Portland firms report trouble hiring recruits because of the city’s reputation for riots, boarded up businesses and pods of homeless encampments ringed with garbage.

We think these signs of struggle are temporary and close to the surface. In Portland, common sense and compassion run deep. But that does not mean Portlanders of good will should sit still now. Here are three proposals.

First, instead of complaining about the racial justice movement and its unauthorized riotous offshoots, we should help seek real solutions. Deep in our Catholic tradition is the notion of human dignity. We urge Catholics to study and then act to support fair policy for all in housing, employment, health care and education. We urge dialogue between white Catholics and Catholics of color. Pope Paul VI said it best in 1972: “If you want peace, work for justice.”

Second, we must support agencies like Catholic Charities of Oregon, Blanchet House and St. Vincent de Paul in their effort to house people who are homeless.
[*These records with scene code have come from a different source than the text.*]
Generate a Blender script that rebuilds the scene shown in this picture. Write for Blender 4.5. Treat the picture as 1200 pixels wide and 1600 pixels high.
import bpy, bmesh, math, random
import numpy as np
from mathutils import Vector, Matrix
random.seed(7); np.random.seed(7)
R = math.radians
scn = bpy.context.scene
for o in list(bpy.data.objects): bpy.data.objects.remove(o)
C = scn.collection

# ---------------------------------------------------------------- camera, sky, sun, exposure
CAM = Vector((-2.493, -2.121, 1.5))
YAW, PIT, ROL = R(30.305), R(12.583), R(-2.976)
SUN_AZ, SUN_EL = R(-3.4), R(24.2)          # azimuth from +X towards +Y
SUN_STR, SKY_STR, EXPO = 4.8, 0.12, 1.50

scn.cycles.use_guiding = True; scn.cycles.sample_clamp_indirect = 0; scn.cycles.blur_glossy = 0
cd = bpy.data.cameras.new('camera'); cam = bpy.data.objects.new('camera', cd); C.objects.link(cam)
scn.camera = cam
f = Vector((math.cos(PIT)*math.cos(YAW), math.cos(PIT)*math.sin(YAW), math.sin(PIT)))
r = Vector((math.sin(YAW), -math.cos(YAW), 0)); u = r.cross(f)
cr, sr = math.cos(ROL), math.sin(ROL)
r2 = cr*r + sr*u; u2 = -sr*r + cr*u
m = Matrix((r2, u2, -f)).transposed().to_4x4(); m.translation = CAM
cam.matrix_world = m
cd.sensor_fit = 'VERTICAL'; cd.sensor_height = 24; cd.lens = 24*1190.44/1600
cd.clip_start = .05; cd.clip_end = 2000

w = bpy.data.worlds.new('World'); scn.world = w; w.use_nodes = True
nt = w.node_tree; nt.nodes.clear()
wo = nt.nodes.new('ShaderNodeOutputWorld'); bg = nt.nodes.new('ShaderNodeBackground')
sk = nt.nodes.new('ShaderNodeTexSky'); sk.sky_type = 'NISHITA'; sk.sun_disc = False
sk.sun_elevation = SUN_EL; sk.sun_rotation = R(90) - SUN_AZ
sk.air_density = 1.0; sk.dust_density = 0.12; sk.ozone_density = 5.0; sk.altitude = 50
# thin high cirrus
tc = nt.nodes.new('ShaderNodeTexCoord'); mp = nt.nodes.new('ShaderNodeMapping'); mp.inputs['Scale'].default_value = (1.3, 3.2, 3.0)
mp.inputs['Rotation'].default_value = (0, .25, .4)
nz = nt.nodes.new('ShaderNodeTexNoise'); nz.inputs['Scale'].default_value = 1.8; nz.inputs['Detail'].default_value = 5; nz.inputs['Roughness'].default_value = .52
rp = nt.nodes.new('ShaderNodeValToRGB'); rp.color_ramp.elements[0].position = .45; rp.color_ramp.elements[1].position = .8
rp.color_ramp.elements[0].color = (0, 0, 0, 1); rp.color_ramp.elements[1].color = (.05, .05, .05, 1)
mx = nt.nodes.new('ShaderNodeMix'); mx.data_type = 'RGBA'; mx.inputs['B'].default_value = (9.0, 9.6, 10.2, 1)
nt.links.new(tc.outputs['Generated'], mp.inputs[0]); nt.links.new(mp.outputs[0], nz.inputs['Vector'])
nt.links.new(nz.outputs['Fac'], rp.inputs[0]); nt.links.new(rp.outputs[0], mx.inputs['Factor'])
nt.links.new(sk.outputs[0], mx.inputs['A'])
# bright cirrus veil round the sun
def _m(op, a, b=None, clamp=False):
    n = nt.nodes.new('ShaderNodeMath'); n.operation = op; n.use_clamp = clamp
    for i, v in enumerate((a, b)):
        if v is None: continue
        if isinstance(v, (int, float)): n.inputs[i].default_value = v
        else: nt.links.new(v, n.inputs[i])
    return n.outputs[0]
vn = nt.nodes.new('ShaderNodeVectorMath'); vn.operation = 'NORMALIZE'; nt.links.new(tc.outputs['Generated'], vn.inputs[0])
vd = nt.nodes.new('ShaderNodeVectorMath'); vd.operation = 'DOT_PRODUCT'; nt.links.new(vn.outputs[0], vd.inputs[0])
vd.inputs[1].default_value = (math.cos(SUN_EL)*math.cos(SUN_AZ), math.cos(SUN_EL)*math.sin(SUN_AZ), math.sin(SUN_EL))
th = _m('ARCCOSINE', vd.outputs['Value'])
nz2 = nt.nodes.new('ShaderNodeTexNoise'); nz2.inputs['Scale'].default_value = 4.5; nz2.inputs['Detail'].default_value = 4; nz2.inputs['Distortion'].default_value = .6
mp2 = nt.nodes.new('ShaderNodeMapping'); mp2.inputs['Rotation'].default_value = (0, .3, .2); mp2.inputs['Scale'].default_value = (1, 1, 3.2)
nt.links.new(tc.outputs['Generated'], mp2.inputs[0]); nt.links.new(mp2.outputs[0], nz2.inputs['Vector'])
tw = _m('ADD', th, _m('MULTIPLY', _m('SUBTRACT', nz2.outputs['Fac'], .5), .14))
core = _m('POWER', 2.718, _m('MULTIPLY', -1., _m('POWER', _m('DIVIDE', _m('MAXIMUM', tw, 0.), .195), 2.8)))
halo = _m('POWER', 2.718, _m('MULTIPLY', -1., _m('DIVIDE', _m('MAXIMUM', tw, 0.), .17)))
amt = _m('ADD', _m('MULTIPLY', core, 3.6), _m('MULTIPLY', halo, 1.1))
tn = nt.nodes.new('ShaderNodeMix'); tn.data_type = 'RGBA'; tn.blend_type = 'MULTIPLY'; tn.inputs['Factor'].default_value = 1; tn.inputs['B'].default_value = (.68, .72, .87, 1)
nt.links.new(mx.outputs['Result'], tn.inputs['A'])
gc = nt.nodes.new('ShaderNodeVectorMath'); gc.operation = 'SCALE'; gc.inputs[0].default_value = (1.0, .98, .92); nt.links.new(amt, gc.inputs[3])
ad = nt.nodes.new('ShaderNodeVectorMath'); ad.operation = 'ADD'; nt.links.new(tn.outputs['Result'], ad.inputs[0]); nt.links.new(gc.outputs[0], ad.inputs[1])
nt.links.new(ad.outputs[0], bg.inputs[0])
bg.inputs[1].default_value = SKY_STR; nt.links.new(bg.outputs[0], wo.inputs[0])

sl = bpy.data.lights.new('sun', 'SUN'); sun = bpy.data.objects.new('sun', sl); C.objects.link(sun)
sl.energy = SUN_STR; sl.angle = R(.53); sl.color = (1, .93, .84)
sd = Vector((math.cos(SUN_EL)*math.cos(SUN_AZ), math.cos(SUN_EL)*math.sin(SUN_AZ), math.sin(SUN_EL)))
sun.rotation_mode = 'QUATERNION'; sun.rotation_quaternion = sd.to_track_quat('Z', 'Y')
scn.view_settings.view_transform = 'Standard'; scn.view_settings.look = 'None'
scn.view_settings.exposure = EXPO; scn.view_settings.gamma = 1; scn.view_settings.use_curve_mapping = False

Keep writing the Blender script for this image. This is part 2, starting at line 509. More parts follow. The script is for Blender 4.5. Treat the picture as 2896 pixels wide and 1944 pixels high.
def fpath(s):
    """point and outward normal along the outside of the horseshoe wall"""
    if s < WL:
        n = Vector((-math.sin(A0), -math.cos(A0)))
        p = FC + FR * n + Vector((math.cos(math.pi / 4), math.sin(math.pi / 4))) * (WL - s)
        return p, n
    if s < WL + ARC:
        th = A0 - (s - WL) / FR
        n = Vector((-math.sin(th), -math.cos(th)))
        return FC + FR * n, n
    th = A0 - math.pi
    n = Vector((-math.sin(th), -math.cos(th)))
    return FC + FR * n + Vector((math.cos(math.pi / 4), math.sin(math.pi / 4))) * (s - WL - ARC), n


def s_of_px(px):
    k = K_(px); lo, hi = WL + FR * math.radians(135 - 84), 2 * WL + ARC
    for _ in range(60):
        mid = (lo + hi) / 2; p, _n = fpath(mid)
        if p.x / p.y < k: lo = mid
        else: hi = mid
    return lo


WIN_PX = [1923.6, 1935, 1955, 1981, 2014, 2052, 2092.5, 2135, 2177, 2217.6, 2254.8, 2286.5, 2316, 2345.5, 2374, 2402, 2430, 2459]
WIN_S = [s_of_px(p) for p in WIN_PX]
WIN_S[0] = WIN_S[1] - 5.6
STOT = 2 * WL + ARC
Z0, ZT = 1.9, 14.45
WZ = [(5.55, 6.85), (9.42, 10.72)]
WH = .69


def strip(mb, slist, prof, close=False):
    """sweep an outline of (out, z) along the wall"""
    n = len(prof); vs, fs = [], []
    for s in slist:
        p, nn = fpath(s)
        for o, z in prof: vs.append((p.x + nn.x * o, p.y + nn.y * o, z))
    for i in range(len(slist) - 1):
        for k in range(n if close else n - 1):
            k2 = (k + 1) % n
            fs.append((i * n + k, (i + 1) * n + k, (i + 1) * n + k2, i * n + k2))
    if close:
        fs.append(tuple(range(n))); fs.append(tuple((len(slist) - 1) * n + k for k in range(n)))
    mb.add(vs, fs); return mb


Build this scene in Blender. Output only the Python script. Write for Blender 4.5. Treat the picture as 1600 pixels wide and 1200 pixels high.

There is Portland innovation afoot with tiny houses and life-sustaining services that keep people housed long term.

Third, we urge city, county and religious leaders to arrange for safe cleanup of refuse at homeless camps. This will be tricky, of course, as one person’s garbage is another person’s possessions. Also, there may be some hazardous trash. But who better than churches, rooted deep in their neighborhoods, to provide muscle for picking up garbage and cheerfully meeting homeless people at the same time? Weekend sessions, modeled on famous Oregon beach cleanups, could be overseen by government officials with knowhow. Church and state would again cooperate for the common good. That’s the Portland we know and love.